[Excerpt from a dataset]
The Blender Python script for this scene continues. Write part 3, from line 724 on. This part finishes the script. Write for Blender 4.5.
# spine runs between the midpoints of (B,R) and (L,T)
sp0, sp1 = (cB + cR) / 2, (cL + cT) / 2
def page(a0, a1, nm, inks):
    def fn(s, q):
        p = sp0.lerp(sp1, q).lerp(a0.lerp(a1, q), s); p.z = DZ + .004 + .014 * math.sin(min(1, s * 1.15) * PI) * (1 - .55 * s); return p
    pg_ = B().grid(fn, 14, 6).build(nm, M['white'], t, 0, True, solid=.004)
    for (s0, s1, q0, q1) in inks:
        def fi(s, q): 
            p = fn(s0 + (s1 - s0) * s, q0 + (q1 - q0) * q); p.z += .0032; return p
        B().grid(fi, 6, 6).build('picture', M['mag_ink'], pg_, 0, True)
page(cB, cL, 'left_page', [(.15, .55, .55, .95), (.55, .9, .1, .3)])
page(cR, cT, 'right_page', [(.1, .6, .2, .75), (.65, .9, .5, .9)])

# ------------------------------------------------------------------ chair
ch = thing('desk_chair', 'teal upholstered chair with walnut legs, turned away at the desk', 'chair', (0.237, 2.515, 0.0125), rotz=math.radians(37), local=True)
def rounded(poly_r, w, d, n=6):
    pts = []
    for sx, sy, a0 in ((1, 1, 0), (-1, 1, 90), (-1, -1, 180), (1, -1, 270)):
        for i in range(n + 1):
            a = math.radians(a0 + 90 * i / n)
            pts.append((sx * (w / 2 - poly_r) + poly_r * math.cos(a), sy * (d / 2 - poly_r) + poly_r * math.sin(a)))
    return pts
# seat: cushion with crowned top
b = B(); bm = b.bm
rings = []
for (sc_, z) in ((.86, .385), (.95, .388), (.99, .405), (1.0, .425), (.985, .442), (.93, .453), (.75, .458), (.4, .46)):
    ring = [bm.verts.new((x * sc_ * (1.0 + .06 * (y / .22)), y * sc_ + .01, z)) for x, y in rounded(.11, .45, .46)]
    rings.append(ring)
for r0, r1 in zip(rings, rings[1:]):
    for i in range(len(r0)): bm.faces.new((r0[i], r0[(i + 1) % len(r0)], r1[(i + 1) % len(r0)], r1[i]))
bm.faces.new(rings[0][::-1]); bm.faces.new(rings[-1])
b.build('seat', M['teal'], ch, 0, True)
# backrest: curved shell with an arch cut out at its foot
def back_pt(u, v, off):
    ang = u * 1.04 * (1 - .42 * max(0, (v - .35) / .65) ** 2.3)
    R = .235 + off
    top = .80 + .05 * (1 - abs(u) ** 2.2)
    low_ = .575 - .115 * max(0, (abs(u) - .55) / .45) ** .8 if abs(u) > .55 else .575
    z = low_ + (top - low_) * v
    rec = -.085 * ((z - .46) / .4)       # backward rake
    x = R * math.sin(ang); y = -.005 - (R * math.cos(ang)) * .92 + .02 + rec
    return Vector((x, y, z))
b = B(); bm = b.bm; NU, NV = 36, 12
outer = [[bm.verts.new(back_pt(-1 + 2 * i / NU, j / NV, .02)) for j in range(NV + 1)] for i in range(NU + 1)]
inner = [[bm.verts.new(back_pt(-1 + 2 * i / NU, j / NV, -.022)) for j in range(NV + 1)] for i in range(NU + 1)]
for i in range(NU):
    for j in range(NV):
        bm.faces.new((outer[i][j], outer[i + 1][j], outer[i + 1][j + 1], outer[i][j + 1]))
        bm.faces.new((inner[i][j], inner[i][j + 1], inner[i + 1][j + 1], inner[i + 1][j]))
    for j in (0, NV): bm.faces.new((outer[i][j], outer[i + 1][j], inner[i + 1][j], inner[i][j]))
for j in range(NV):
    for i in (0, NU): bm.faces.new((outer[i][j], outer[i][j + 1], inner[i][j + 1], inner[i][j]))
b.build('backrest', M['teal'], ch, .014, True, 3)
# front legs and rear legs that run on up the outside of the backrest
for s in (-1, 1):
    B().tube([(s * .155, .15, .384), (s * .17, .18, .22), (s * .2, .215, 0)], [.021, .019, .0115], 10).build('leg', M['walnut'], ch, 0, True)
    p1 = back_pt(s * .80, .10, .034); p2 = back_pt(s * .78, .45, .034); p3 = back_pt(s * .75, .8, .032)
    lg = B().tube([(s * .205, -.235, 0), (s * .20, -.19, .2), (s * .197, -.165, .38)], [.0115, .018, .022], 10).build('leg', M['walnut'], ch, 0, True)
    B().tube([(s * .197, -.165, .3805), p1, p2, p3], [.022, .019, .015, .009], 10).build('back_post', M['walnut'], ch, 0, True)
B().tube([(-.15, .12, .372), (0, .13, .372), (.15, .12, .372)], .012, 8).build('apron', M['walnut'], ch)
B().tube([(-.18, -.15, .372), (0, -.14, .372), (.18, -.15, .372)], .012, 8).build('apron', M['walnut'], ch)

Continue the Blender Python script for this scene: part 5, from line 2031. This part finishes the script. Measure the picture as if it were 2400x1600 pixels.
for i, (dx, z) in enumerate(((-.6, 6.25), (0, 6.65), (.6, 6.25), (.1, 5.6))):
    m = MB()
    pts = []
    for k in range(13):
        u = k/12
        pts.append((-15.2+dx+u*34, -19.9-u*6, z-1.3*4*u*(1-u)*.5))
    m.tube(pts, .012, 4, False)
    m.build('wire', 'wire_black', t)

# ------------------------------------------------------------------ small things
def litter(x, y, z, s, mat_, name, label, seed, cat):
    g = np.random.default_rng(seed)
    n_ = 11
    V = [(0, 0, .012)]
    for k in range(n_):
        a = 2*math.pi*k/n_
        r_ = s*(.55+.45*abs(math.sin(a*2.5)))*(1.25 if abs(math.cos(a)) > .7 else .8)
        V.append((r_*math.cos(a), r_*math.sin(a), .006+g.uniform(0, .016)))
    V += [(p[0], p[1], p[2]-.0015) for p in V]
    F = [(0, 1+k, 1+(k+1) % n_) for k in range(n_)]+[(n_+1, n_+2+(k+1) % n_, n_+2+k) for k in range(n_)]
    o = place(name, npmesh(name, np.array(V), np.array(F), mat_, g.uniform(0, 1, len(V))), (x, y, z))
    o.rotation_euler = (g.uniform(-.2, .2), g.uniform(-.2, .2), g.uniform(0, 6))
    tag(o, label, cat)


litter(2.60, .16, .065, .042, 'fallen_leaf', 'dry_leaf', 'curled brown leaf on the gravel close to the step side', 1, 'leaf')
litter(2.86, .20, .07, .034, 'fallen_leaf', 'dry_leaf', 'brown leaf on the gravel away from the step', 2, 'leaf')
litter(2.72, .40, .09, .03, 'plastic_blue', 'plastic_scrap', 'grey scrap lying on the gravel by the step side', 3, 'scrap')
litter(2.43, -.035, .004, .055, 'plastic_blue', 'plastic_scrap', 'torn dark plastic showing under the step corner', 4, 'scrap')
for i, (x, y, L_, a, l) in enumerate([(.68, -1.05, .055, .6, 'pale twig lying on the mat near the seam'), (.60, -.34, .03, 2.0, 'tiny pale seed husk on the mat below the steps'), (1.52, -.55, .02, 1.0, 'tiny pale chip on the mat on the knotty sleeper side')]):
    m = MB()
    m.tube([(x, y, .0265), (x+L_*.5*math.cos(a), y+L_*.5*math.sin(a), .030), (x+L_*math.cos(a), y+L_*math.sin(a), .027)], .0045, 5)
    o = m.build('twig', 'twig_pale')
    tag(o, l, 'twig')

- Requirement -
Up to and including the line with "(.65, .9, .5, .9)])", print every line of the records from the start.

- Response below -
The Blender Python script for this scene continues. Write part 3, from line 724 on. This part finishes the script. Write for Blender 4.5.
# spine runs between the midpoints of (B,R) and (L,T)
sp0, sp1 = (cB + cR) / 2, (cL + cT) / 2
def page(a0, a1, nm, inks):
    def fn(s, q):
        p = sp0.lerp(sp1, q).lerp(a0.lerp(a1, q), s); p.z = DZ + .004 + .014 * math.sin(min(1, s * 1.15) * PI) * (1 - .55 * s); return p
    pg_ = B().grid(fn, 14, 6).build(nm, M['white'], t, 0, True, solid=.004)
    for (s0, s1, q0, q1) in inks:
        def fi(s, q): 
            p = fn(s0 + (s1 - s0) * s, q0 + (q1 - q0) * q); p.z += .0032; return p
        B().grid(fi, 6, 6).build('picture', M['mag_ink'], pg_, 0, True)
page(cB, cL, 'left_page', [(.15, .55, .55, .95), (.55, .9, .1, .3)])
page(cR, cT, 'right_page', [(.1, .6, .2, .75), (.65, .9, .5, .9)])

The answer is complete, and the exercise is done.